Aim of the exercise
Beginning at the first line of the data, print each line exactly, stopping after the line that contains "return np.c_[d[:, 0] * t, d[:, 1] * t]".

Source material
....
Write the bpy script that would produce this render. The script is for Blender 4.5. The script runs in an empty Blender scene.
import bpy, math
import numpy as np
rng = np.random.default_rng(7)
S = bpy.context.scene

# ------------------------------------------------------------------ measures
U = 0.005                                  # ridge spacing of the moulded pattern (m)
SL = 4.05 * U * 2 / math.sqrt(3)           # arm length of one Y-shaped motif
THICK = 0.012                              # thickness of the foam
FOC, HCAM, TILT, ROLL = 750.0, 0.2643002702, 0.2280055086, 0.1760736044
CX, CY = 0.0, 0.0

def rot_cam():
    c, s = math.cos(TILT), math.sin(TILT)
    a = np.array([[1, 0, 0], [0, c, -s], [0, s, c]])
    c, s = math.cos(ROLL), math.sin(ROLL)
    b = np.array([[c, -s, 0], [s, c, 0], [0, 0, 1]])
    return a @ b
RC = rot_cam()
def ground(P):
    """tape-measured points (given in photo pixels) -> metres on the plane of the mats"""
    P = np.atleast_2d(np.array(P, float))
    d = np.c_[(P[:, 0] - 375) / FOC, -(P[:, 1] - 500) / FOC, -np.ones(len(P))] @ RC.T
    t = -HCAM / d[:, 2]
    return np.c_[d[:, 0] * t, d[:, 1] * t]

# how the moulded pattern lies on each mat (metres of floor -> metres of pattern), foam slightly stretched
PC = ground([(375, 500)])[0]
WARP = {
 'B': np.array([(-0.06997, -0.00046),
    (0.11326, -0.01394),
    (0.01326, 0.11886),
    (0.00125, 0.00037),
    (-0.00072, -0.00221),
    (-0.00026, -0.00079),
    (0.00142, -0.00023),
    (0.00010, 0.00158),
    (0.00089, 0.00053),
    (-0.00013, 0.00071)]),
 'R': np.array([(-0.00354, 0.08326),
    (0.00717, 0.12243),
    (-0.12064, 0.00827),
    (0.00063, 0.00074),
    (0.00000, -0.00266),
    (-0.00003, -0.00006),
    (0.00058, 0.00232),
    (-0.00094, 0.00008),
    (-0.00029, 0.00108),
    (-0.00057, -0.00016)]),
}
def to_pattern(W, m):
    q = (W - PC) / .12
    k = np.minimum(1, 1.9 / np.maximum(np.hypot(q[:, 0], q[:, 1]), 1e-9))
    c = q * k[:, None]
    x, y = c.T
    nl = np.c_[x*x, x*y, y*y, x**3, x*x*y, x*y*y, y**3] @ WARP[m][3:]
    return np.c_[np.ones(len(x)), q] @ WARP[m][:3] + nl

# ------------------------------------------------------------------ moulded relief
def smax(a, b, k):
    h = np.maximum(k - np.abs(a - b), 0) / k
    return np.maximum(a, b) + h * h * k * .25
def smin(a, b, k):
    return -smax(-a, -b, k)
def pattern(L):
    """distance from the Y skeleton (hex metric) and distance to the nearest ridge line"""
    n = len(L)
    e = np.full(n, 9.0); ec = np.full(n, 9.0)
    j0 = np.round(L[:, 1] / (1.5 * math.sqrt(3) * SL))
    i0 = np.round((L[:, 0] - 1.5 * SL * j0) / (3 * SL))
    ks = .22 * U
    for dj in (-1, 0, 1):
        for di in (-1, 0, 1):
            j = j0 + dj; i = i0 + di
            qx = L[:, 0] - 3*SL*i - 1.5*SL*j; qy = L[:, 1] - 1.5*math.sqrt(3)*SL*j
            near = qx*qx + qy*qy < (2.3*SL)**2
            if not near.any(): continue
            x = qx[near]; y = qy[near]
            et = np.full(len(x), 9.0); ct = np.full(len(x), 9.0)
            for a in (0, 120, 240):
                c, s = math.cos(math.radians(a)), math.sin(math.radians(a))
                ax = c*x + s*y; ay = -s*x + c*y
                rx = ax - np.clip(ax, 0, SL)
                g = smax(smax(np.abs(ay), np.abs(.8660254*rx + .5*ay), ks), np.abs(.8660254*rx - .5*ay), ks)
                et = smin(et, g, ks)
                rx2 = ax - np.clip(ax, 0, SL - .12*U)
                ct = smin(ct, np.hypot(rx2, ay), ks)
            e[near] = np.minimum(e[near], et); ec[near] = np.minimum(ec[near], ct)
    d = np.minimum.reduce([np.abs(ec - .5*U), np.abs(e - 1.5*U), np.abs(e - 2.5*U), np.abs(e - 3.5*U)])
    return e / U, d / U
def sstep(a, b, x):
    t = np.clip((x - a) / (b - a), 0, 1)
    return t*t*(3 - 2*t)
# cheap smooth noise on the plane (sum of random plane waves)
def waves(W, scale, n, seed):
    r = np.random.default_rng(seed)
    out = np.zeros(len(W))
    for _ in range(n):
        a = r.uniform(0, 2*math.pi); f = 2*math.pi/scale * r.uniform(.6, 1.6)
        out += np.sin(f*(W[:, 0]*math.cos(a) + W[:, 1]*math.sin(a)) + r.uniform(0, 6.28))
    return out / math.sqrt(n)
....
Task result
Write the bpy script that would produce this render. The script is for Blender 4.5. The script runs in an empty Blender scene.
import bpy, math
import numpy as np
rng = np.random.default_rng(7)
S = bpy.context.scene

# ------------------------------------------------------------------ measures
U = 0.005                                  # ridge spacing of the moulded pattern (m)
SL = 4.05 * U * 2 / math.sqrt(3)           # arm length of one Y-shaped motif
THICK = 0.012                              # thickness of the foam
FOC, HCAM, TILT, ROLL = 750.0, 0.2643002702, 0.2280055086, 0.1760736044
CX, CY = 0.0, 0.0

def rot_cam():
    c, s = math.cos(TILT), math.sin(TILT)
    a = np.array([[1, 0, 0], [0, c, -s], [0, s, c]])
    c, s = math.cos(ROLL), math.sin(ROLL)
    b = np.array([[c, -s, 0], [s, c, 0], [0, 0, 1]])
    return a @ b
RC = rot_cam()
def ground(P):
    """tape-measured points (given in photo pixels) -> metres on the plane of the mats"""
    P = np.atleast_2d(np.array(P, float))
    d = np.c_[(P[:, 0] - 375) / FOC, -(P[:, 1] - 500) / FOC, -np.ones(len(P))] @ RC.T
    t = -HCAM / d[:, 2]
    return np.c_[d[:, 0] * t, d[:, 1] * t]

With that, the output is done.